Dont quote me on this, but I think the point is to perform multiple instructions in one go instead of doing one instruction, read the next, do one instruction, read the next and so on.
Bang on, I'll elaborate though
In the CPU very large instructions can sometimes take multiple clock cycles to be completed. This was alot more prevalent back when the registers were only 8 or 16bits wide, and the operations were large.
These instructions would need to be broken down into multiple smaller instructions and done separately. What they started to realize was that when this happened, the CPU, even though it usually had memory registers and L* cache much larger than what the CPU was capable of executing at once, this was going unused, and rather the CPU would pull only one instruction at a time, work on it, store it, load up the next one and on and on. What they had it do instead was load as many of the instructions/memory pointers/output pointers into the cache at once and have the CPU do all of the instructions in one big execution run.
A 32 bit CPU usually has much more than just 32 bits of cache so there is usually ample space for storing these pipelined instructions.

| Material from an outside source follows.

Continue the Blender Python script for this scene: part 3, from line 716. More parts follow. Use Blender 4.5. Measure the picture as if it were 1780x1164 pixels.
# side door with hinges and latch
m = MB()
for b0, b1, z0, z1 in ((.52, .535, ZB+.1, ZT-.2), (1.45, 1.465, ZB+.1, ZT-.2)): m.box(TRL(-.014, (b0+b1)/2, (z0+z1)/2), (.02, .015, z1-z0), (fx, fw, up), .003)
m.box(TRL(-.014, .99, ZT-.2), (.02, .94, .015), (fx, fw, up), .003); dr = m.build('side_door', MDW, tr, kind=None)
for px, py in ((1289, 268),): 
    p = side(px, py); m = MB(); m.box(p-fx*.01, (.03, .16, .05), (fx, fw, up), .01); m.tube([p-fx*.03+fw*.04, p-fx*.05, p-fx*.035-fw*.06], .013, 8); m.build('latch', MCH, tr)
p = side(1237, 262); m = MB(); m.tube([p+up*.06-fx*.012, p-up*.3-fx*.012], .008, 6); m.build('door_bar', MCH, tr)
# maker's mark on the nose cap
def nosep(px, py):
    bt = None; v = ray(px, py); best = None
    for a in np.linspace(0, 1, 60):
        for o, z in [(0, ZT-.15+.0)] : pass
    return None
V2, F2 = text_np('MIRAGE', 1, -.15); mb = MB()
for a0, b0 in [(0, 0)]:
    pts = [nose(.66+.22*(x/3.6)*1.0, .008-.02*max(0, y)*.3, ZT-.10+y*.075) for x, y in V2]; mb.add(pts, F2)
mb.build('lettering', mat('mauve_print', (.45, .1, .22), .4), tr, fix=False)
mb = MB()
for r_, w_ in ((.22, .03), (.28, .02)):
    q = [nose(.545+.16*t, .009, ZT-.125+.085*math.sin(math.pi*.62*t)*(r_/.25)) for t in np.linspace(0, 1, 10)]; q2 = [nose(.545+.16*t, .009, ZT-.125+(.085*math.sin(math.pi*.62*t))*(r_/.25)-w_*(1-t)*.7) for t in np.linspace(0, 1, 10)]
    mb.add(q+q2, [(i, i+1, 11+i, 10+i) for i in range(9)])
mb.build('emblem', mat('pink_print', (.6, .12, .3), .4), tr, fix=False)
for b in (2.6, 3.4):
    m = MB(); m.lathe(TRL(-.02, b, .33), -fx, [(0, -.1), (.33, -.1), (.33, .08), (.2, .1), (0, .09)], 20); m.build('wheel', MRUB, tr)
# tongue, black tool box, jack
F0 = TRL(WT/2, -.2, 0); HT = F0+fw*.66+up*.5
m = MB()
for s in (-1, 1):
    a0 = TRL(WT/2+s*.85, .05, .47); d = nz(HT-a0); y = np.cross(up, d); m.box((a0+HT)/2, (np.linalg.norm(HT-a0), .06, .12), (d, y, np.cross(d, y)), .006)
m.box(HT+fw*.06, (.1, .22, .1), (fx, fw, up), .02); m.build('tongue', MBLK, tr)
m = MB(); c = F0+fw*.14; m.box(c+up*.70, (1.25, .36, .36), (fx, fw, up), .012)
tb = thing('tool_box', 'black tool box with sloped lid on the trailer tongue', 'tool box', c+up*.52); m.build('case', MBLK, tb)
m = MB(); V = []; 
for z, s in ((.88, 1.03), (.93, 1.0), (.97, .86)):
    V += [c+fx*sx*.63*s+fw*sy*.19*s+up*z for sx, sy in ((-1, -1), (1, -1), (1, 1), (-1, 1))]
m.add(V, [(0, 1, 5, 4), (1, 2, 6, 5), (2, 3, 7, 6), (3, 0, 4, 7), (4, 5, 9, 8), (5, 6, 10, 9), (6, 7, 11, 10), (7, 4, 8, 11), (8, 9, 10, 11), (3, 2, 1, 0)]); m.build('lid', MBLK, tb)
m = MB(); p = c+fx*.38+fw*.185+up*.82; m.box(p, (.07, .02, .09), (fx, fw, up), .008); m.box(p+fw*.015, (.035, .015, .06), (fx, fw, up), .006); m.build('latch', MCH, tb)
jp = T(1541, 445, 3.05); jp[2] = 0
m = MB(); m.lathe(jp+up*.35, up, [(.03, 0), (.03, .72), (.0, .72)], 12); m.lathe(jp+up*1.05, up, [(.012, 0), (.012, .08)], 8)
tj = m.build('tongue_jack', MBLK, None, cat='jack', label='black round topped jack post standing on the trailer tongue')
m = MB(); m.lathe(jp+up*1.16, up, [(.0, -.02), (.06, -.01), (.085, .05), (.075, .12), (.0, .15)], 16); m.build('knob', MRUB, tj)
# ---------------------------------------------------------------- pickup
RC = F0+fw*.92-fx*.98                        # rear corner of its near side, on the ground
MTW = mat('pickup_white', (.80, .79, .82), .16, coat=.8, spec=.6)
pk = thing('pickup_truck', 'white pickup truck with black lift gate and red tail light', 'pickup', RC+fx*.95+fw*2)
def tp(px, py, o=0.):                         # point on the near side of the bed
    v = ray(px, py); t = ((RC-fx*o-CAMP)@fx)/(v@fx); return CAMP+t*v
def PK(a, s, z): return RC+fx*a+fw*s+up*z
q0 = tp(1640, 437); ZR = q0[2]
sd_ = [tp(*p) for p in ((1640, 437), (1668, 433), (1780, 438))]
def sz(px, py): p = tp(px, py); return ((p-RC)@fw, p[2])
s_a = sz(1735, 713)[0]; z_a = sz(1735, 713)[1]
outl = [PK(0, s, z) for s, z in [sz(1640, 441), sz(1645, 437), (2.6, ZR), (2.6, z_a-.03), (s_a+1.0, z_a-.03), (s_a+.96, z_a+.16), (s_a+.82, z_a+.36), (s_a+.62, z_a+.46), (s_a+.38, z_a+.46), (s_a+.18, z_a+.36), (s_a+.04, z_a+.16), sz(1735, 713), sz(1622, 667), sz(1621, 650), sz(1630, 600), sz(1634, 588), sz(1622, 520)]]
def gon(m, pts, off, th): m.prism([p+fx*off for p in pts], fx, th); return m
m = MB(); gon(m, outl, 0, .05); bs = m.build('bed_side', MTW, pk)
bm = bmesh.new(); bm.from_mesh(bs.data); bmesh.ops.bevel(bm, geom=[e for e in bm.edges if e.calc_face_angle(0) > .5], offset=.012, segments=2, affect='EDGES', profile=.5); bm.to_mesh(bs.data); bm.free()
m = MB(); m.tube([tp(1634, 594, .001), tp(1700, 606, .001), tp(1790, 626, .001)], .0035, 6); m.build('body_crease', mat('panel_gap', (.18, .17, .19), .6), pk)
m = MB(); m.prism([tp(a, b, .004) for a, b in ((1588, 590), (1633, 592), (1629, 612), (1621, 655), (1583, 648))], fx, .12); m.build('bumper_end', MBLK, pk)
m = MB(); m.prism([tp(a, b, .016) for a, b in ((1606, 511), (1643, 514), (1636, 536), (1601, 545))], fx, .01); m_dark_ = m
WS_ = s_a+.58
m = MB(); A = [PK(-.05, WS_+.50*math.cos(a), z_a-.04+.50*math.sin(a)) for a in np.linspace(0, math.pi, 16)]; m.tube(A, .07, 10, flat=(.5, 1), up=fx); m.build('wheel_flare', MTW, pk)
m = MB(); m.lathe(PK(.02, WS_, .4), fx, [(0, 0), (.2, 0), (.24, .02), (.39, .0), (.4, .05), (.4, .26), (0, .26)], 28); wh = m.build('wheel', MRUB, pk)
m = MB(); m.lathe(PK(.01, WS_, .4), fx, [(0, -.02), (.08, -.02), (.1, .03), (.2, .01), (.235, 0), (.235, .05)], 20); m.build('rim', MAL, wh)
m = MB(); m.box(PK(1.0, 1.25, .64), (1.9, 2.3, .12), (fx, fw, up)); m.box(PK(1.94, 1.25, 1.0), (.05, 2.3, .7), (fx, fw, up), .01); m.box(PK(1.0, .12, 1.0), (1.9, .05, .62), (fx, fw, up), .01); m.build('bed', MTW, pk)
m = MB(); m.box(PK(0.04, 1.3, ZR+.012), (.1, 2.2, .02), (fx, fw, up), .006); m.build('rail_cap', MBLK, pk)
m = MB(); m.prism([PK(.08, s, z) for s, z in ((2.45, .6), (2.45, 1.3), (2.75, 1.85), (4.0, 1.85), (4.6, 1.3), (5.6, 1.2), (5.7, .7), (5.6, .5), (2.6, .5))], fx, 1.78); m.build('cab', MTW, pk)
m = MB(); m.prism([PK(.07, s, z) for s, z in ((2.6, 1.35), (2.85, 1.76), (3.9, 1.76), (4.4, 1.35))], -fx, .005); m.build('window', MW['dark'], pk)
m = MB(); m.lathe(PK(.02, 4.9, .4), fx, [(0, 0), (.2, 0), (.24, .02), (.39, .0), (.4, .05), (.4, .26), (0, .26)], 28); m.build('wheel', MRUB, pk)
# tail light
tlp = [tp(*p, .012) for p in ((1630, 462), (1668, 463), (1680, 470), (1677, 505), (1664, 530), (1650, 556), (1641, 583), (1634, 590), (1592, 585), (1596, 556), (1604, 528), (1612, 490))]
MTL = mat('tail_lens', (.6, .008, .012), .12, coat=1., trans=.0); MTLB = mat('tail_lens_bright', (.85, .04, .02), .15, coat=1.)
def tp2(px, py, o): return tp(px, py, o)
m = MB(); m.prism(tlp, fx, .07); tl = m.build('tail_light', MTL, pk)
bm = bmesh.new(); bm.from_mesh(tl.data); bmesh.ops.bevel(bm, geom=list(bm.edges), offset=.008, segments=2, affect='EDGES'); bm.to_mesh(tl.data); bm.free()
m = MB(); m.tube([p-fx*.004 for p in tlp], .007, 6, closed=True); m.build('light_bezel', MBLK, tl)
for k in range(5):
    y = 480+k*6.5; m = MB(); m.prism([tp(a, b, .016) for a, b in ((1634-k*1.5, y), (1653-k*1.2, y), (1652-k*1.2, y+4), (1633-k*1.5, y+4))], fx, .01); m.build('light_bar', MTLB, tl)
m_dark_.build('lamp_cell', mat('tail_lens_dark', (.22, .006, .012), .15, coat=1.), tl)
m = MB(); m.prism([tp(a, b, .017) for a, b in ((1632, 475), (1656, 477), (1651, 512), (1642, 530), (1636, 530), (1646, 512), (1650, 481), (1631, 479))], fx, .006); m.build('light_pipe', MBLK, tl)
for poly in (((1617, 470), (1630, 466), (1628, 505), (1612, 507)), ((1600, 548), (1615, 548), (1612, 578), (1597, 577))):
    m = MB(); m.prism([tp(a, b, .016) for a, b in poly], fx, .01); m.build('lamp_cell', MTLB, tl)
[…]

Basically, you could think of it similarly to buffering a video. Your preloading things you need just in time for when you need them, instead of getting them as you need them. This dosen't work in all situations of course, and it also presents some problems like latency and in some cases taking longer than doing it in the origional way, but in operations like blit's on large bitmaps or heavy mathmatics it can seriously speed up an application.